In Lowell, Massachusetts, scattered on sites throughout the city’s center, there’s an opportunity to trace the origin, success and later decline of one of America’s first big industries, the making and marketing of textiles. The Lowell National Historical Park preserves many of the key sites in the story.
In the earliest years of American industry, after the Revolution, water power was seen as the key to development a home-grown counterpart to the factories of England.
Relandscaped, many old mill buildings have become offices and homes scattered through the area
Where large waterfalls were found, so were the developers. George Washington headed the company formed to exploit the Great Falls of the Potomac; Alexander Hamilton promoted the Great Falls of the Passaic in New Jersey, and a company of Boston investors chose a site near the Pawtucket Falls to build their factories and a planned city to house its workers.
One of the mill-owned boarding houses where young female workers lived, and where rent was deducted from their pay. Company ‘keepers’ ran them.
In the briefest form, they succeeded almost beyond their dreams, played a key role in immigration and internal migration, and eventually declined and moved away in the mid 20th century when labor was cheaper elsewhere and the advantage of water power had been overcome by steam and electricity.
But the role of the park and its museums is to cut deeper than that short story, and to show the mechanics both of clothmaking and a glimpse into the changes industry brought to working Americans and immigrants.

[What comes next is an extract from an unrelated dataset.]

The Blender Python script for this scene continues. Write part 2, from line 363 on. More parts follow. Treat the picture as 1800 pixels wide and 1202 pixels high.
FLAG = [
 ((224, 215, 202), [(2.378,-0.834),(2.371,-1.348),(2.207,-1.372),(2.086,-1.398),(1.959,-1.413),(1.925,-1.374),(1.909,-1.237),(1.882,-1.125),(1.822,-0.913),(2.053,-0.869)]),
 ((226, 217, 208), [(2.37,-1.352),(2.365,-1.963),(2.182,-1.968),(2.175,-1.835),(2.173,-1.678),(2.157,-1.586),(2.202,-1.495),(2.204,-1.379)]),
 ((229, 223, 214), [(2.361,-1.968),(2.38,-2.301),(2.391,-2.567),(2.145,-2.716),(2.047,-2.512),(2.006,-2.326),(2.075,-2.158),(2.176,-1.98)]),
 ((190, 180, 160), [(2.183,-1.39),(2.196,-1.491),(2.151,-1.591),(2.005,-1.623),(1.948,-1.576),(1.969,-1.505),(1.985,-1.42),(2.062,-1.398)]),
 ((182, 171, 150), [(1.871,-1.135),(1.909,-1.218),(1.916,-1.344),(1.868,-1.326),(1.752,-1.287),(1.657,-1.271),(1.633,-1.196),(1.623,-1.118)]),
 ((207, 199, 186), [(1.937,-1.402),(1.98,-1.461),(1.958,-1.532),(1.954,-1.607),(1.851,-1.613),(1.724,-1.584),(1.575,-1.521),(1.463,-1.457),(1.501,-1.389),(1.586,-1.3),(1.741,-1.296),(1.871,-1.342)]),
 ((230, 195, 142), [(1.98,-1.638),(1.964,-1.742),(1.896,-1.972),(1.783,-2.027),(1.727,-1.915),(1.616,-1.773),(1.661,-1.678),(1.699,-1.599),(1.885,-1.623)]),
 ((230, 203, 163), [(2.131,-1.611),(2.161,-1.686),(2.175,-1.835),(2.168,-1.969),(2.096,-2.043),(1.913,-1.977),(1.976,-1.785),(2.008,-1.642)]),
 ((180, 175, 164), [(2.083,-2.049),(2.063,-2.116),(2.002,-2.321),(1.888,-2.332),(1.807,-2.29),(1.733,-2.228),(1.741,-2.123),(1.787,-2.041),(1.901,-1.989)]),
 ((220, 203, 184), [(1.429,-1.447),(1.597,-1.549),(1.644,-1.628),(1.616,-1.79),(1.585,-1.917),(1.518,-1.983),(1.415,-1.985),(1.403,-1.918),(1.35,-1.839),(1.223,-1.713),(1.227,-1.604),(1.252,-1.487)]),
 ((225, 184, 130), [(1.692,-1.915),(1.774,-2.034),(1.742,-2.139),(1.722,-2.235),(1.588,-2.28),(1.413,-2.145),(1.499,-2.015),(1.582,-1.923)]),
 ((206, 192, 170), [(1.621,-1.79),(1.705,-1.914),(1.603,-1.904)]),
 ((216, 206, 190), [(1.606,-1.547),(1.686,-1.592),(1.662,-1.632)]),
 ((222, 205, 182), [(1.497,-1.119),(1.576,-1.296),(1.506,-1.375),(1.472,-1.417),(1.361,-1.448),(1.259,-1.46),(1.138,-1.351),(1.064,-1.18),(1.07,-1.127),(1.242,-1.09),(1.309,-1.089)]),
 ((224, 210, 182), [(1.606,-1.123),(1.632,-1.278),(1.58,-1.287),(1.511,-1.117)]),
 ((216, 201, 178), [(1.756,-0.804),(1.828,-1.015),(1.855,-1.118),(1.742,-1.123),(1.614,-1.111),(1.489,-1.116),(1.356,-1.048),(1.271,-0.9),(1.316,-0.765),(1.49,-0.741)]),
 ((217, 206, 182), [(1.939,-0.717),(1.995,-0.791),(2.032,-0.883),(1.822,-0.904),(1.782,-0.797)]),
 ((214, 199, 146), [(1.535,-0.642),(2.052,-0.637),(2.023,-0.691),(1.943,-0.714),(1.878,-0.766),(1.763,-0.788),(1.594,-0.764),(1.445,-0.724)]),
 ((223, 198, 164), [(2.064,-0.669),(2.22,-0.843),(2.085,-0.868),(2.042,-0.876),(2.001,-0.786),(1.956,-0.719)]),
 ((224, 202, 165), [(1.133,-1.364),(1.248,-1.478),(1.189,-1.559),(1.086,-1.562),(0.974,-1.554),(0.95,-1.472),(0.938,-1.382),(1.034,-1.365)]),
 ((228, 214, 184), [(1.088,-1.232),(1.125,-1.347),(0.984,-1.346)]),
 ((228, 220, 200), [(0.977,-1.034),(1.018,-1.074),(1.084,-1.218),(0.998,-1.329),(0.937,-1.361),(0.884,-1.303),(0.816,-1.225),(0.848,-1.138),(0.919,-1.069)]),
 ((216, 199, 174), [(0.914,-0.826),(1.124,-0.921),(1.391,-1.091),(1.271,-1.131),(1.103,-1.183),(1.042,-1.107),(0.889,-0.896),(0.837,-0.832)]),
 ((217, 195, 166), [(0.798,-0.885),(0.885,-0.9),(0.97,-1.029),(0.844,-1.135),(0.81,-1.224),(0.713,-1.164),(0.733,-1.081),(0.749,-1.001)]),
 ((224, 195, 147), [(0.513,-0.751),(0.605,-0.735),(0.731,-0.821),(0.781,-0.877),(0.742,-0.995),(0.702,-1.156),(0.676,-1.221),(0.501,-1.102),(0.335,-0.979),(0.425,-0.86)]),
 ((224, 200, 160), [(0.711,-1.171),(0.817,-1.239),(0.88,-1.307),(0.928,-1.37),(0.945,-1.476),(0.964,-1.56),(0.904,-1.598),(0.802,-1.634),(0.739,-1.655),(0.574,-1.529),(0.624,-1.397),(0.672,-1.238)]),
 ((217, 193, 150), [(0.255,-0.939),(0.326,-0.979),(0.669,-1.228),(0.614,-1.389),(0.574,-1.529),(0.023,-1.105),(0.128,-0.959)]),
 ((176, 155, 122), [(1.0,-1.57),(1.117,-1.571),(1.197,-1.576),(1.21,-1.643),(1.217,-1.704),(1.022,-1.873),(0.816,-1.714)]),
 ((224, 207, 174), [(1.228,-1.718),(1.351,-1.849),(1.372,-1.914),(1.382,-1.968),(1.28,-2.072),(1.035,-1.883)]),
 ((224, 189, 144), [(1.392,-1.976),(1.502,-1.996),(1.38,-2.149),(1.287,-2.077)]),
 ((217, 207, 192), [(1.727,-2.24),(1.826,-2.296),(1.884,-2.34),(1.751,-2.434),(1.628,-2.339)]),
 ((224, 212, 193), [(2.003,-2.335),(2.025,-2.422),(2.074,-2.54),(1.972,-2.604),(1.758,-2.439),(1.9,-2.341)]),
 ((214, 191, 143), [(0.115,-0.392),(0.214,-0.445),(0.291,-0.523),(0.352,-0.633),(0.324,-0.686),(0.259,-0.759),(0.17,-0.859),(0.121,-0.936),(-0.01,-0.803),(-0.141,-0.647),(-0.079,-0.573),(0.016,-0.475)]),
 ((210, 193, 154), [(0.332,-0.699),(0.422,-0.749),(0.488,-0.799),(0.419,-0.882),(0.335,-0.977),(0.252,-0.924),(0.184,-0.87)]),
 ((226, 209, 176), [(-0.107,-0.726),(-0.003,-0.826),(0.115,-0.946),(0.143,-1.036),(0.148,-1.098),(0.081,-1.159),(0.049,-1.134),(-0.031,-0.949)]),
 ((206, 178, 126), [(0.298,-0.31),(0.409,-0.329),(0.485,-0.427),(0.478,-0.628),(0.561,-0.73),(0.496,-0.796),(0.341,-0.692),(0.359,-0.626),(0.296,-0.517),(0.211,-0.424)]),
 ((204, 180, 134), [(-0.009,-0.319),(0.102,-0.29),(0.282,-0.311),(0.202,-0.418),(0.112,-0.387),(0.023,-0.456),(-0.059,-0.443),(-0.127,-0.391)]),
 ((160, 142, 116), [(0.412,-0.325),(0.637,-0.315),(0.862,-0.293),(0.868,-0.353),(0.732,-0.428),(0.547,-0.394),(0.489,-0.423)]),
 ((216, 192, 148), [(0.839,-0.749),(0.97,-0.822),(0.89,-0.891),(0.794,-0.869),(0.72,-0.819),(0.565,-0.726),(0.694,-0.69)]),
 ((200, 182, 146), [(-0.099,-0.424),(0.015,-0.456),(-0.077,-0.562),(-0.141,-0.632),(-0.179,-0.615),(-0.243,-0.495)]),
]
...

The Lowell National Historical Park, to be clear, isn’t a single place; it’s a small constellation of buildings, exhibits, waterways and even an operating trolley to connect them. Local officials started in the 1970s to envision a way to highlight the area’s history and saved a number from demolition. The Park was created by act of Congress in 1978, and continues to develop.
Jack Kerouac’s graduating class was one of the donors of the high school clock, a block away from the Boott Mill
My most recent visit couldn’t begin to cover the whole project; it’s probably best to plan for an entire day, or if you’re in the area, parts of two or more days. There are boat rides and walks along the canal system and river. There are guided tours and exhibits at several places. Not to mention an active trolley museum, a railroad exhibit, and a tribute to Jack Kerouac, the Beat poet and novelist who grew up in Lowell.
Middle picture is a cut-away schematic of the Boott Mill; the bottom picture shows a group of company workers in the late 19th century
And, there’s one of the key pieces, the Boott Cotton Mill, once one of the largest producers. The main weave room on the ground floor has over a hundred operating looms; they make so much noise that headphones are required… now. Not in the heyday of the mills.
Stairs that once led to more weave rooms and other areas are now used as access to more museum exhibits on the upper floor, showing different periods of the mill city’s development, starting when the labor force was mainly recruited from young New England farm women, who lived in the company boarding houses and were, despite living under strict company rules, some of the earliest independent wage-earning women workers.
By the 1830s, many of the young women came to see their lives less as freeing them from traditional roles and more as being exploited for small pay by rich mill owners; a series of strikes took place in the 1830s and on, and the companies began to encourage immigrant workers from Ireland and elsewhere to come to Lowell. Eventually the workforce became more diverse…and more divided.
In one of the boarding houses, an exhibit highlighting the lives and words of the ‘mill girls,’ some of whom became quite well known for their writings.
Also in Lowell: a ‘public art walk’ with sculptures connected to Lowell’s history (including the giant bobbin above) and the New England Quilt Museum, located steps from the Historic Park’s visitor center.